C'est dans ces conditions que l'on aboutit à la décision du Tribunal rappelée plus haut. Le Tribunal précise que "la messagerie électronique permet de transmettre un message écrit d'une personne à une autre, de manière analogue au courrier", que "le message transmis revêt les caractéristiques suivantes : il est exclusivement destiné à une personne physique ou morale, il s'adresse à une personne individualisée, si son adresse est nominative, ou déterminée, si son adresse est fonctionnelle (...), il est personnalisé". C'est donc, pour les juges, la violation d'une correspondance privée au même titre qu'un courrier papier que l'on aurait ouvert à l'insu de son destinataire ou propriétaire. Les trois responsables du laboratoire sont condamnés à 5.000 et 10.000 francs d'amende. L'étudiant obtient 10.000 francs de dommages et intérêts. Les sommes peuvent paraître peu importantes, mais le principe de condamnation est posé.

Comment, dans ces conditions, et dans quelle mesure, un administrateur de réseau va-t'il désormais pouvoir exercer un contrôle sur son réseau? Le jugement du 2 novembre 2000 ne donne aucune piste.

La Commission Nationale de l'Informatique et des Libertés (CNIL) a, quant à elle, eu l'occasion de se pencher sur la question de la cybersurveillance des salariés dans l'entreprise. Dans un rapport d'étude et de consultation publique de mars 2001, elle rappelle l'exigence d'équilibre entre le droit reconnu à l'entreprise d'assurer sa propre sécurité et celui, tout aussi légitime, des salariés au respect de leur vie privée et de leurs libertés. Elle rappelle ainsi que toute mise en place d'une quelconque surveillance doit être précédée de l'information des salariés et, le cas échéant, de l'avis de leurs représentants. Elle pose également une règle, à savoir le principe dit de proportionnalité. Selon ce principe, toute mesure susceptible d'être attentatoire à un droit fondamental doit être justifié et surtout proportionnel au but recherché. Cette condition est de bon sens et correspond à la doctrine habituelle de la CNIL. Les Tribunaux, quant à eux, ne semblent pas suivre systématiquement cette dernière condition.

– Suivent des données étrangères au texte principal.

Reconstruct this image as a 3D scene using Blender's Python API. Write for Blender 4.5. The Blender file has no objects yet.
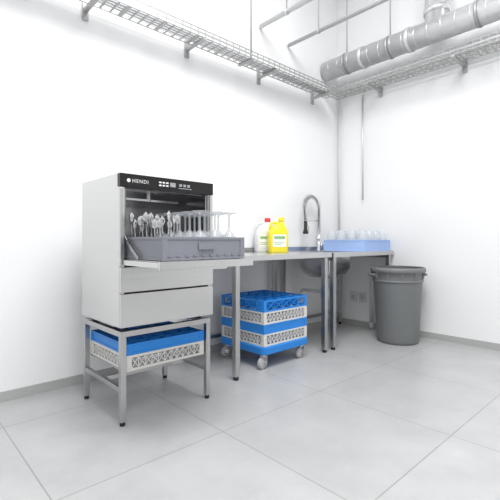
import bpy, math, random
from mathutils import Vector, Matrix
random.seed(4)
S = bpy.context.scene
S.view_settings.view_transform = 'Standard'

# ------------------------------------------------------------ materials
def mat(name, col, rough=0.5, metal=0.0, trans=0.0, noise=0.0, nscale=8.0, bump=0.0, aniso=None, ior=1.45, alpha=1.0):
    m = bpy.data.materials.new(name); m.use_nodes = True
    nt = m.node_tree; b = nt.nodes['Principled BSDF']
    b.inputs['Base Color'].default_value = (*col, 1)
    b.inputs['Roughness'].default_value = rough
    b.inputs['Metallic'].default_value = metal
    b.inputs['Transmission Weight'].default_value = trans
    b.inputs['IOR'].default_value = ior
    b.inputs['Alpha'].default_value = alpha
    if noise or bump:
        tc = nt.nodes.new('ShaderNodeTexCoord'); n = nt.nodes.new('ShaderNodeTexNoise')
        mp = nt.nodes.new('ShaderNodeMapping')
        nt.links.new(tc.outputs['Object'], mp.inputs['Vector'])
        if aniso: mp.inputs['Scale'].default_value = aniso
        nt.links.new(mp.outputs['Vector'], n.inputs['Vector'])
        n.inputs['Scale'].default_value = nscale; n.inputs['Detail'].default_value = 5
        if noise:
            r = nt.nodes.new('ShaderNodeMapRange')
            r.inputs['To Min'].default_value = 1 - noise; r.inputs['To Max'].default_value = 1 + noise
            mx = nt.nodes.new('ShaderNodeVectorMath'); mx.operation = 'SCALE'
            mx.inputs[0].default_value = col
            nt.links.new(n.outputs['Fac'], r.inputs['Value'])
            nt.links.new(r.outputs['Result'], mx.inputs['Scale'])
            nt.links.new(mx.outputs['Vector'], b.inputs['Base Color'])
        if bump:
            bp = nt.nodes.new('ShaderNodeBump'); bp.inputs['Strength'].default_value = bump
            bp.inputs['Distance'].default_value = 0.002
            nt.links.new(n.outputs['Fac'], bp.inputs['Height'])
            nt.links.new(bp.outputs['Normal'], b.inputs['Normal'])
    return m

M = {}
M['wall'] = mat('wall_paint', (0.88, 0.883, 0.887), 0.7, noise=0.012, nscale=2, bump=0.03)
M['ceil'] = mat('ceiling_paint', (0.9, 0.9, 0.9), 0.8, noise=0.01)
M['steel'] = mat('brushed_steel', (0.68, 0.68, 0.675), 0.26, 1.0, noise=0.07, nscale=3, aniso=(1, 1, 60), bump=0.04)
M['steeltop'] = mat('steel_worktop', (0.60, 0.60, 0.605), 0.26, 1.0, noise=0.05, nscale=3, aniso=(1, 50, 1))
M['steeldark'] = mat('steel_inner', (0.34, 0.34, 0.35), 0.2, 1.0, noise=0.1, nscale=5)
M['steelleg'] = mat('steel_leg', (0.52, 0.52, 0.52), 0.28, 1.0, noise=0.05, nscale=10)
M['chrome'] = mat('chrome', (0.68, 0.68, 0.69), 0.08, 1.0, noise=0.01)
M['galv'] = mat('galvanised', (0.74, 0.75, 0.76), 0.38, 0.7, noise=0.08, nscale=12)
M['traymetal'] = mat('galvanised_tray', (0.46, 0.46, 0.46), 0.45, 0.5, noise=0.1, nscale=12)
M['black'] = mat('black_panel', (0.012, 0.012, 0.013), 0.25, noise=0.05)
M['rubber'] = mat('black_rubber', (0.02, 0.02, 0.02), 0.6, noise=0.1)
M['white'] = mat('white_print', (0.85, 0.85, 0.85), 0.5, noise=0.01)
M['display'] = mat('display_grey', (0.35, 0.36, 0.38), 0.3, noise=0.02)
M['blue'] = mat('blue_plastic', (0.02, 0.23, 0.68), 0.4, noise=0.05)
M['ivory'] = mat('ivory_plastic', (0.68, 0.67, 0.64), 0.45, noise=0.03)
M['grayrack'] = mat('grey_rack_plastic', (0.23, 0.24, 0.275), 0.45, noise=0.04)
M['lblue'] = mat('light_blue_plastic', (0.36, 0.51, 0.85), 0.4, noise=0.04)
M['bin'] = mat('grey_bin_plastic', (0.19, 0.20, 0.205), 0.45, noise=0.05)
M['binin'] = mat('grey_bin_inner', (0.12, 0.125, 0.13), 0.6, noise=0.05)
M['yellow'] = mat('yellow_jerrycan', (0.86, 0.73, 0.03), 0.3, noise=0.03)
M['canwhite'] = mat('white_jerrycan', (0.72, 0.73, 0.73), 0.35, noise=0.03)
M['red'] = mat('red_cap', (0.65, 0.03, 0.04), 0.4, noise=0.03)
M['label'] = mat('label_paper', (0.78, 0.79, 0.76), 0.6, noise=0.03)
M['labelp'] = mat('label_print', (0.25, 0.45, 0.2), 0.6, noise=0.03)
M['glass'] = mat('clear_glass', (0.62, 0.65, 0.68), 0.03, alpha=0.4, noise=0.001)
M['frost'] = mat('frosted_glass', (0.74, 0.78, 0.83), 0.1, alpha=0.5, noise=0.005)
M['pvc'] = mat('white_pvc', (0.68, 0.69, 0.69), 0.4, noise=0.02)
M['pipegrey'] = mat('grey_painted_pipe', (0.5, 0.51, 0.52), 0.4, noise=0.02)
M['base'] = mat('baseboard_tile', (0.44, 0.44, 0.44), 0.5, noise=0.06, nscale=4)
M['caster'] = mat('caster_tread', (0.42, 0.42, 0.43), 0.5, noise=0.05)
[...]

Un premier jugement qui devrait rassurer les salariés jaloux de leurs droits fondamentaux

Enfin, la CNIL précise les actes de contrôles qu'elle considère comme admissibles dans le cadre de la cybersurveillance des salariés dans leurs usages d'une mesagerie. Les trois actes de contrôle admis sont, d'une part, le contrôle du volume des messages échangés, d'autre part, le contrôle de la taille des messages échangés, et enfin, le contrôle du format des pièces jointes. A aucun moment, la CNIL ne considère comme admissible le fait d'intercepter et de prendre connaissance du contenu des messages. Bien évidemment, sur autorisation et sous contrôle judiciaire, l'ouverture des messages pourrait être admise.

La cybersurveillance est une question qui doit être posée publiquement, car elle est une pratique inévitable des entreprises. Il faut donc l'encadrer strictement. Ce premier jugement rendu par les Tribunaux français devrait rassurer les salariés jaloux de leurs droits fondamentaux. Le rapport d'étude de la CNIL devrait donner aux entreprises quelques pistes sur les normes comportementales admissibles. Le chemin de l'équilibre risque cependant d'être encore long. Dans l'attente d'une réforme législative sur ce point, et dans ce contexte, le recours à une charte d'entreprise discutée et acceptée par les deux parties semble la solution à court terme la plus sécurisée.